しかし、外交では皇太子時代から育んできたロシアやフランスとの友好的関係を維持することに務め、議会が険悪な方向に向かいはじめたときは、直ちに行動して路線を戻しています。
前述の通り、彼は昔から他国をよく訪問し、そのたびに歓迎を受けていたので、親戚である王族たちだけでなく、他国の一般国民にも良い印象を持っていたのでしょう。
とはいえ、私的な感情に振り回されることはありませんでした。
ドッガーバンク事件や日露戦争の際には、甥っ子であるニコライ2世に肉親の情を挟まず、冷静に対応しています。
かつて伊藤博文が訪英した際、英語で直接話ができたこともあり、同盟中の日本にも好印象を持っていたようです。
本来は異教徒に授与しないガーター勲章を、明治天皇にはあっさり贈ったのもその現れでしょう。
授与にはエドワード7世の弟であるコノート公アーサーが訪日しており、日本側は答礼として大名行列を催したとか。
既に「侍」がいなくなった後の話だと考えると、何だか微妙な気持ちになりますけれども。

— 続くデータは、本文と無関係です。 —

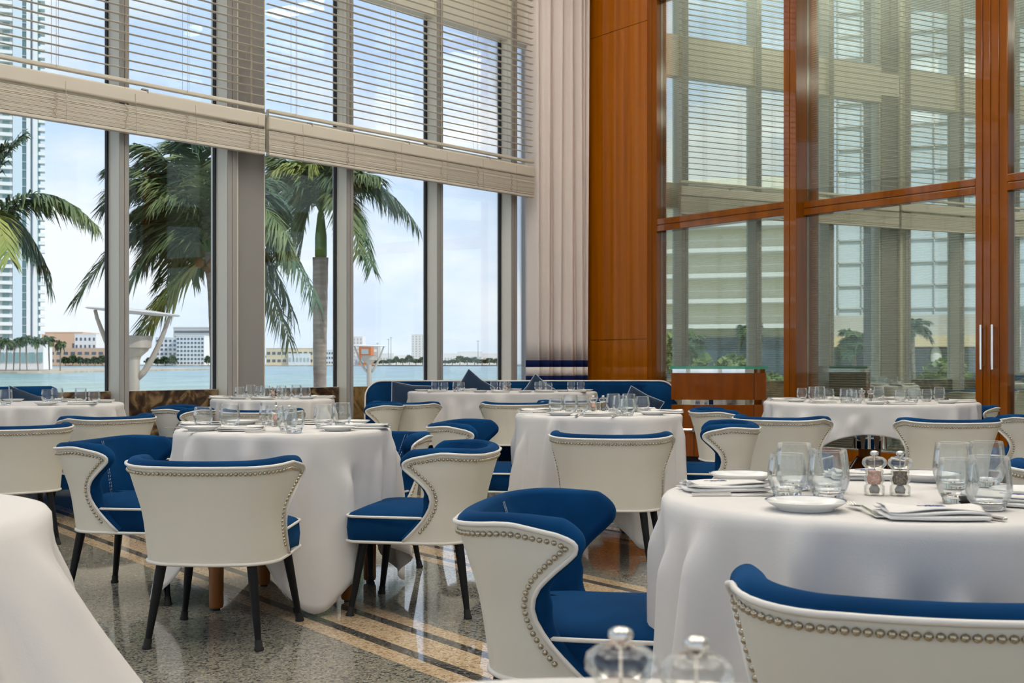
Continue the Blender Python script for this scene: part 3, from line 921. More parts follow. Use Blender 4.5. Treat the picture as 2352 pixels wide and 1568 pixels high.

ちなみに、非キリスト教徒でガーター勲章を代々授与されているのは日本の天皇だけだそうです。
日英同盟時代以来のこと、そして現在の両国君主にとっての曽祖父からのことと考えると、王室・皇室外交の重要性がわかりますね。
とはいえ、民主主義が進むにつれて、王室・皇室外交の影響力は弱まっていくのですが……。
教科書や通史を取り扱う本で、王族・皇族の記述が減っていくのも、このあたりからですね。
だからこそ関連人物が多くなり、覚えにくくわかりにくくなるのかもしれません。
エドワード7世は1910年に気管支炎で亡くなりました。
最後の言葉は「私は絶対に病には屈さない。最後まで仕事を続けるぞ」というものだったそうです。
緊張に向かう一方の内政や外交関係などについて、やり残したことがまだまだたくさんあると思っていたのでしょう。
その懸念は四年後、第一次世界大戦という最悪の形で現れることになります。